Selama perjalanan menuju rumah mempelai pria, sang putri pun mencoba kuat dan terus berjalan sambil menangis dan menghapus air matanya yang keluar terus menerus. Karena tidak sanggup menahan rasa sedih dan rindu dengan sang ibu tercinta membuat putri lupa dengan pantangan yang disampaikan oleh ibunya.


Secara tak sengaja putri menoleh ke belakang. Sontak, tiba-tiba Putri Pukes merasa kalau ia tidak bisa menggerakkan anggota tubuhnya yang seketika saja terasa membeku dan terasa sangat kaku.  Rasa kaku tersebut makin mejalar naik dari kaki, ke perut, leher hingga akhirnya sang putri pun menjadi batu. Mempelai Pria pun merasa ada yang ganjil dengan perjalanannya, Putri Pukes yang sejak tadi berada disisinya kini tidak lagi berada disana. Ia pun penasaran dan menoleh kebelakang. Ketika matanya tertuju pada sang putri yang telah menjadi batu, ia pun terkejut. Karena saking cintanya dengan Puteri Pukes, Ia pun berdoa agar bisa dipersatukan selamanya. Suami yang baru dinikahi oleh Puteri Pukes pun ikut menjadi batu beserta semua barang bawaan.

Sosok Puteri Pukes yang telah menjadi batu dan terus mengeluarkan air mata hingga sekarang.

Gua Putri Pukes tempat legenda itu diceritakan, kini sudah menjadi tempat wisata, tetapi sangat di sayangkan gua tempat manusia yang menjadi batu itu sudah disemen dan ditambah-tambah sehingga tidak lagi alami.

Abdullah si penjaga gua, menceritakan, batu Putri Pukes tersebut membesar karena kadang-kadang batu tersebut masih menangis sehingga air mata yang keluar tersebut menjadi batu dan makin lama batu tersebut makin membesar.

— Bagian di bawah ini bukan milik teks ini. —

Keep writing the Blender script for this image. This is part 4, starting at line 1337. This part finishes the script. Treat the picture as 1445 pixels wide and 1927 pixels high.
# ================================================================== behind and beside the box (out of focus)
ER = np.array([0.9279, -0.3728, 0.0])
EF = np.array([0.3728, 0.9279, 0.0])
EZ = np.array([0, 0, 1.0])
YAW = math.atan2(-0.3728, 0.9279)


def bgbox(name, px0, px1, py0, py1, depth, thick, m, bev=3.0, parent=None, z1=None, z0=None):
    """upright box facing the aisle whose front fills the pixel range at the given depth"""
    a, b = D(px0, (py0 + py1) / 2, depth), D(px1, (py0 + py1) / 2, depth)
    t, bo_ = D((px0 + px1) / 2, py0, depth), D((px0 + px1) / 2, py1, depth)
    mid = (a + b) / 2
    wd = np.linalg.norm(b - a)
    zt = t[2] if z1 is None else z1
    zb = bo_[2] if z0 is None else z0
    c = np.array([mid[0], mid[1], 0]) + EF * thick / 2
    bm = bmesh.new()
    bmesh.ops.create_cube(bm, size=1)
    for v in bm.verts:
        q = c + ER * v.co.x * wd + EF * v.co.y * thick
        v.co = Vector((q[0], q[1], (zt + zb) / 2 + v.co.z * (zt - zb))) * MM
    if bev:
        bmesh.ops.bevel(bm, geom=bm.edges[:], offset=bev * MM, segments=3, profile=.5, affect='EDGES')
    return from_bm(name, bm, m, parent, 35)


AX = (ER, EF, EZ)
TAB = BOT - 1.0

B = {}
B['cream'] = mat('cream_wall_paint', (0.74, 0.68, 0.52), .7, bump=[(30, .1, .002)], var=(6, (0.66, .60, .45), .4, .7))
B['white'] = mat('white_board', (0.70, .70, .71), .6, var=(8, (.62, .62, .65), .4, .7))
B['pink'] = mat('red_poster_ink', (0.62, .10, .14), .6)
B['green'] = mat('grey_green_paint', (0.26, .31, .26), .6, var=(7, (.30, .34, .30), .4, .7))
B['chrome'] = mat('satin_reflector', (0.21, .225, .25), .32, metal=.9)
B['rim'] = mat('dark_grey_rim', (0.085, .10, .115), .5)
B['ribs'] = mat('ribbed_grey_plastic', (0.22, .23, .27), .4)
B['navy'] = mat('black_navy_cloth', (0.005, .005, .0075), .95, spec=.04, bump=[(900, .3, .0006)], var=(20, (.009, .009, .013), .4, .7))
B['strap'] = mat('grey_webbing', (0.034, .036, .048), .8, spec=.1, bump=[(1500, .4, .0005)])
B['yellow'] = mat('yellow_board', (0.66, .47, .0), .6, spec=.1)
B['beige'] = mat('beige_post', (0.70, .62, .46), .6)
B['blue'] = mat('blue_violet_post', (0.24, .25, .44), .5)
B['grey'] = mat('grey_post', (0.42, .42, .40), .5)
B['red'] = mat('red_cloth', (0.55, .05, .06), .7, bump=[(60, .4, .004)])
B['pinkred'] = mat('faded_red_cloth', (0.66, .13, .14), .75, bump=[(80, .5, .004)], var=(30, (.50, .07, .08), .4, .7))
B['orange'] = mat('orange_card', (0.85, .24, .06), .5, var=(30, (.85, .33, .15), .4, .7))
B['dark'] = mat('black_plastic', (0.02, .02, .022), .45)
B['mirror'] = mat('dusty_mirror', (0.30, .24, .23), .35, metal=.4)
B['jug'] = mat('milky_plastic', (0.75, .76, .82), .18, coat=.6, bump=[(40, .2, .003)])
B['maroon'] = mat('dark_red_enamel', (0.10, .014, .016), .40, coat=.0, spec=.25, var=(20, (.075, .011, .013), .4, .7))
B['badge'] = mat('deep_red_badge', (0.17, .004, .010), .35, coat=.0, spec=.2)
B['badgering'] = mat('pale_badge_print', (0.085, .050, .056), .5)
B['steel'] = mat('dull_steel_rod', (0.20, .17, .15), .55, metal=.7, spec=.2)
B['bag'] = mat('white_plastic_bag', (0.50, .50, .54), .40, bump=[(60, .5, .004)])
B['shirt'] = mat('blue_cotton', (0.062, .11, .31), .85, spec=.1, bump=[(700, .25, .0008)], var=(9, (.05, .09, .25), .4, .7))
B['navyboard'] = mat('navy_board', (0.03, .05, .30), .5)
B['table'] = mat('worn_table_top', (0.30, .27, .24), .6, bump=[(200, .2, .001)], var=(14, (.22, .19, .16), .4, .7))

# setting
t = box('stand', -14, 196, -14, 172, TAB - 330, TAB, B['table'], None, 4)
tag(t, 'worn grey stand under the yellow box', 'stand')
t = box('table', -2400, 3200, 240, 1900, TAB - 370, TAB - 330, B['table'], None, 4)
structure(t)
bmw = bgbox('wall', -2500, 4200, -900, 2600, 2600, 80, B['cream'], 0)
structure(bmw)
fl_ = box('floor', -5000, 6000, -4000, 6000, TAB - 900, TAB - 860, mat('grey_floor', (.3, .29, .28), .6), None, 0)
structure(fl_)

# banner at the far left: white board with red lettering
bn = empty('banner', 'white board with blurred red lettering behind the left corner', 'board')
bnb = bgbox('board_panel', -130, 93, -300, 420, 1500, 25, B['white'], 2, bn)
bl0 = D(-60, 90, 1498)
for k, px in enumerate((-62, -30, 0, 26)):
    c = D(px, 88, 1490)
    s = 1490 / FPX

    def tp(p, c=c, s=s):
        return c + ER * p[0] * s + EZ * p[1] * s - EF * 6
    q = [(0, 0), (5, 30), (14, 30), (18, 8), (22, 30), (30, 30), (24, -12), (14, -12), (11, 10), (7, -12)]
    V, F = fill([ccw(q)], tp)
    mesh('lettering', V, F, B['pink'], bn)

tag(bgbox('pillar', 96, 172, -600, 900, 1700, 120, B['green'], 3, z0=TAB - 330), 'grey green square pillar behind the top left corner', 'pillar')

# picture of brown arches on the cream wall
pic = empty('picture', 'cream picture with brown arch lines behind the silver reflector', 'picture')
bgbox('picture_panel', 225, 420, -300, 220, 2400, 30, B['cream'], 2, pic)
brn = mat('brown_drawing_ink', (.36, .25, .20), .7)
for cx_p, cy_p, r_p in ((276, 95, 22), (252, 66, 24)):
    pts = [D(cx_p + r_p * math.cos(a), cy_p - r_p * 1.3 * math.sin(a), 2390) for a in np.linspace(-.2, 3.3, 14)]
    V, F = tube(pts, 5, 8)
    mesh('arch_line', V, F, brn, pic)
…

Sementara sumur besar kata Abdullah, setiap tiga bulan air di sumur tersebut kering dan tidak ada air nya, bila ada air orang pintar akan datang untuk mengambil air tersebut. Sedangkan kendi yang telah menjadi batu tersebut pernah bawa oleh orang, tetapi dikembalikan lagi karena dilanda resah setelah mengambilnya. “Sedangkan tempat bertapa itu di gunakan oleh orang zaman dahulu untuk melakukan bertapa guna mencari ilmu dan alat pemotong (pisau) peninggalan manusia purbakala kata yang ditemukan di dalam goa putri pukes,” jelas Abdullah.